● **TASK DIRECTIONS**
Copy all the material that follows, keeping every character the same.

● **SOURCE EXCERPT**
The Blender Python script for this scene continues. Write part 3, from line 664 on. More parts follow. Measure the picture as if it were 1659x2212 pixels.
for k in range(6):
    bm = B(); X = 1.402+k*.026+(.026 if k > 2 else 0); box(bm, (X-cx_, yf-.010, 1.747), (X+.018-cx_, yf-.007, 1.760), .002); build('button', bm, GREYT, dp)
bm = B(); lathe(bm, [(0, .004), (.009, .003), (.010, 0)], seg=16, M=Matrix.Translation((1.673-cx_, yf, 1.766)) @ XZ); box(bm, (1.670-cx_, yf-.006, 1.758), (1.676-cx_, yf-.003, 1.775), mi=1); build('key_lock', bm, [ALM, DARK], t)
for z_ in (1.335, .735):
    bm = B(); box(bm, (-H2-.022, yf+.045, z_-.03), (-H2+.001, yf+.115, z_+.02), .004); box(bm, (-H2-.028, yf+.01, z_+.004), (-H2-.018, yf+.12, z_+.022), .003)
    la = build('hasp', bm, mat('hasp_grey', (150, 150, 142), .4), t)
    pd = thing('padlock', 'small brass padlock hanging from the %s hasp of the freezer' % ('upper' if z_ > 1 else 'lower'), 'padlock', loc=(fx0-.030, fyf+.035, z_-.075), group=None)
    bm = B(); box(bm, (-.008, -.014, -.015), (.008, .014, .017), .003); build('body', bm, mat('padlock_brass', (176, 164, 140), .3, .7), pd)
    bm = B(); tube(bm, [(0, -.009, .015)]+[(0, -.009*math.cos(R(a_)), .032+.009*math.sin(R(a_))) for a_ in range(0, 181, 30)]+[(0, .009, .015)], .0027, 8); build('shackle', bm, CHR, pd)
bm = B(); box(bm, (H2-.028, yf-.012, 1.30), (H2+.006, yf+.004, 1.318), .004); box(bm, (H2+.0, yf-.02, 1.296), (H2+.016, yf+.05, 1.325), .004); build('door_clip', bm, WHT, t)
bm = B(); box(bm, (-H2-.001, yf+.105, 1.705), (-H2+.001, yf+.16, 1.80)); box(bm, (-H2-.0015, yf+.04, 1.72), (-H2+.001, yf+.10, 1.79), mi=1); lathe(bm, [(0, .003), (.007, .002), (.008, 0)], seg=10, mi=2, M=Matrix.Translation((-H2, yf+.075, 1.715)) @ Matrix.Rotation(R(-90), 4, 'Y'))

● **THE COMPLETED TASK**
The Blender Python script for this scene continues. Write part 3, from line 664 on. More parts follow. Measure the picture as if it were 1659x2212 pixels.
for k in range(6):
    bm = B(); X = 1.402+k*.026+(.026 if k > 2 else 0); box(bm, (X-cx_, yf-.010, 1.747), (X+.018-cx_, yf-.007, 1.760), .002); build('button', bm, GREYT, dp)
bm = B(); lathe(bm, [(0, .004), (.009, .003), (.010, 0)], seg=16, M=Matrix.Translation((1.673-cx_, yf, 1.766)) @ XZ); box(bm, (1.670-cx_, yf-.006, 1.758), (1.676-cx_, yf-.003, 1.775), mi=1); build('key_lock', bm, [ALM, DARK], t)
for z_ in (1.335, .735):
    bm = B(); box(bm, (-H2-.022, yf+.045, z_-.03), (-H2+.001, yf+.115, z_+.02), .004); box(bm, (-H2-.028, yf+.01, z_+.004), (-H2-.018, yf+.12, z_+.022), .003)
    la = build('hasp', bm, mat('hasp_grey', (150, 150, 142), .4), t)
    pd = thing('padlock', 'small brass padlock hanging from the %s hasp of the freezer' % ('upper' if z_ > 1 else 'lower'), 'padlock', loc=(fx0-.030, fyf+.035, z_-.075), group=None)
    bm = B(); box(bm, (-.008, -.014, -.015), (.008, .014, .017), .003); build('body', bm, mat('padlock_brass', (176, 164, 140), .3, .7), pd)
    bm = B(); tube(bm, [(0, -.009, .015)]+[(0, -.009*math.cos(R(a_)), .032+.009*math.sin(R(a_))) for a_ in range(0, 181, 30)]+[(0, .009, .015)], .0027, 8); build('shackle', bm, CHR, pd)
bm = B(); box(bm, (H2-.028, yf-.012, 1.30), (H2+.006, yf+.004, 1.318), .004); box(bm, (H2+.0, yf-.02, 1.296), (H2+.016, yf+.05, 1.325), .004); build('door_clip', bm, WHT, t)
bm = B(); box(bm, (-H2-.001, yf+.105, 1.705), (-H2+.001, yf+.16, 1.80)); box(bm, (-H2-.0015, yf+.04, 1.72), (-H2+.001, yf+.10, 1.79), mi=1); lathe(bm, [(0, .003), (.007, .002), (.008, 0)], seg=10, mi=2, M=Matrix.Translation((-H2, yf+.075, 1.715)) @ Matrix.Rotation(R(-90), 4, 'Y'))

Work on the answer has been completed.